The position of certain angles really does make it look like you’re sitting right in the middle of the stands, with in-person audience members clearly visible to your left or right.

That part was bizarre. At some points, you could notice audience members at the U.S. Open staring at the camera trying to figure out what it was. Some people in the room at Cosm waved instinctively. Others averted their gaze so as to not be rude. Again, it was instinctive, like reverse voyeurism: not watching others but questioning whether those others were somehow able to watch you.

The shifting of angles can play tricks on your mind. One minute your POV is settled on the bleachers, and the next minute you're on the field in the middle of the action. This can happen with regular TV viewing, but this experience is so realistic it's easy to get disoriented. The viewing experience could benefit from zooming into the next shot more seamlessly, but what do we know?

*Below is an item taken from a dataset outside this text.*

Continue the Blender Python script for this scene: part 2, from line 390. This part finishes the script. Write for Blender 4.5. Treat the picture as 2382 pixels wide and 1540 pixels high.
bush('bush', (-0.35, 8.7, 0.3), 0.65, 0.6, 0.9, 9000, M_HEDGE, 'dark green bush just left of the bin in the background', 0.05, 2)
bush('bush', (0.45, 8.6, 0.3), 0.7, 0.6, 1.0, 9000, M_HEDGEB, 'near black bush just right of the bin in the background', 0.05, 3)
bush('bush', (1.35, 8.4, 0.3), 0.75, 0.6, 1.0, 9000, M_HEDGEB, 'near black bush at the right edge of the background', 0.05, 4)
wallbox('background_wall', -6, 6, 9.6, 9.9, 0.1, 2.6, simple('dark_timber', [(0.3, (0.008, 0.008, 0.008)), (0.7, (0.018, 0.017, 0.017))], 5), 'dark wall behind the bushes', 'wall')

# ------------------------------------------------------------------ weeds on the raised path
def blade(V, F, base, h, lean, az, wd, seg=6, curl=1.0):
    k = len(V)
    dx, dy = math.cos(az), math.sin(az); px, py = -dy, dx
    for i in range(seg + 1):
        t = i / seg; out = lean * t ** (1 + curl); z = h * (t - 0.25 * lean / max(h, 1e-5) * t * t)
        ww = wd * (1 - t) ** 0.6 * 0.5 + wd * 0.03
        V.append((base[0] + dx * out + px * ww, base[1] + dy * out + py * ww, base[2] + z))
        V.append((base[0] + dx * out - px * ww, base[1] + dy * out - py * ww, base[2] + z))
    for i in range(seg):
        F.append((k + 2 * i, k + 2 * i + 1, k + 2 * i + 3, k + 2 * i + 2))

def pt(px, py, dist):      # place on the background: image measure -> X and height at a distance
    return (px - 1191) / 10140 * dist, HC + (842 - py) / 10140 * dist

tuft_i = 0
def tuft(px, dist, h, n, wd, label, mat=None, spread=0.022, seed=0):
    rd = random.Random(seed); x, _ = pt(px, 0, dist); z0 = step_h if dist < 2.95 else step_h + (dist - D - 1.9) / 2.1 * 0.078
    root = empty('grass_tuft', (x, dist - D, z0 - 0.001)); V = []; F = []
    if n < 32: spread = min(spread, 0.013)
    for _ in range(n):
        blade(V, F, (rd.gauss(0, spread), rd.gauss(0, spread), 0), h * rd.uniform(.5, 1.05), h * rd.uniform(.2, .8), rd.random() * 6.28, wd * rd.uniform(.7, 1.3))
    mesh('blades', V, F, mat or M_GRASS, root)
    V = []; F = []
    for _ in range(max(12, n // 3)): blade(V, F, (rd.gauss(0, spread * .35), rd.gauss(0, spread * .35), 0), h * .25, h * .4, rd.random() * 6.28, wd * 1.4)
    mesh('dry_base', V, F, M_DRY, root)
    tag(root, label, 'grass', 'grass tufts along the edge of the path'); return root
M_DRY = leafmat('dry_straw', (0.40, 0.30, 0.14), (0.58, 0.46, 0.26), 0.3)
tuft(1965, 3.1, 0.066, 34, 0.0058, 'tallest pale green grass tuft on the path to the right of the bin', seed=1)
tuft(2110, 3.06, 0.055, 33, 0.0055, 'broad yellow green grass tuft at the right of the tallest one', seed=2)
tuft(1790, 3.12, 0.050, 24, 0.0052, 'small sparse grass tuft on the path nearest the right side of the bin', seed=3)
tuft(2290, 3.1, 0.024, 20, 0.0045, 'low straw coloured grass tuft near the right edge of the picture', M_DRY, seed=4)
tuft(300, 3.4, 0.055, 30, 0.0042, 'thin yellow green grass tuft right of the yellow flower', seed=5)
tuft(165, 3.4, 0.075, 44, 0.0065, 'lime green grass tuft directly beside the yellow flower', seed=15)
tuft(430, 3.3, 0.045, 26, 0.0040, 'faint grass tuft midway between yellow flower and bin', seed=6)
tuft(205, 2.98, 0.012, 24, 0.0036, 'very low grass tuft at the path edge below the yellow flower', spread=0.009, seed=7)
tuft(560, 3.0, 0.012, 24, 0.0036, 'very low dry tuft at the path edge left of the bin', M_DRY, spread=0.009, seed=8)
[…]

Oh, yeah, the food! Cosm’s menu offers standard American fare, dressed up to match the elevated futuristic sports-viewing aesthetic. Each seating level comes with its own open bar, allowing for quick drink runs during breaks in play.

We tried the Cholula chicken sandwich, steak tacos, chips and dip, lemon pepper wings and churros. The sandwich and wings were solid, both very crispy. The tacos were fantastic. The churros were a fun after-party to the regular meals. It’s hard to mess up chips and salsa, and they didn’t.

Waiters were extremely attentive and kind throughout the night. The environment feels more like a high-end luxury experience than it does a rowdy sports bar, and that appears to be intentional. The interior is neatly decorated, with pristine bar tops and seats.

That said, you pay for the experience you’re given. Cosm is expensive. For next Saturday’s Texas A&M vs. Florida college football matchup, the cheapest available general admission tickets for seats behind the designated viewing section in the Dome are $39. For a reserved spot with a decent view of the screen, you’re looking at a minimum of $77 for an individual and as much as $759 for a booth that seats six. We don't even want to imagine what the soccer World Cup seats are going to cost but, boy, it'll be worth it. (This would also be a great spot to catch a concert like Taylor's Swift Eras tour.)

After a set break, we explored the first and third levels. Each one definitely has its better and worse seats. The farther back your seat is, the more obstructions block a clear view of the screen. If you’re planning to go for an event you’re really excited to see, the first few rows on Level 2 are the way to go.

Cosm is being sold as the ultimate sports-viewing experience, and it does deliver on that promise, despite having some room to grow. It’s more of a triple than a home run, but a huge hit nonetheless.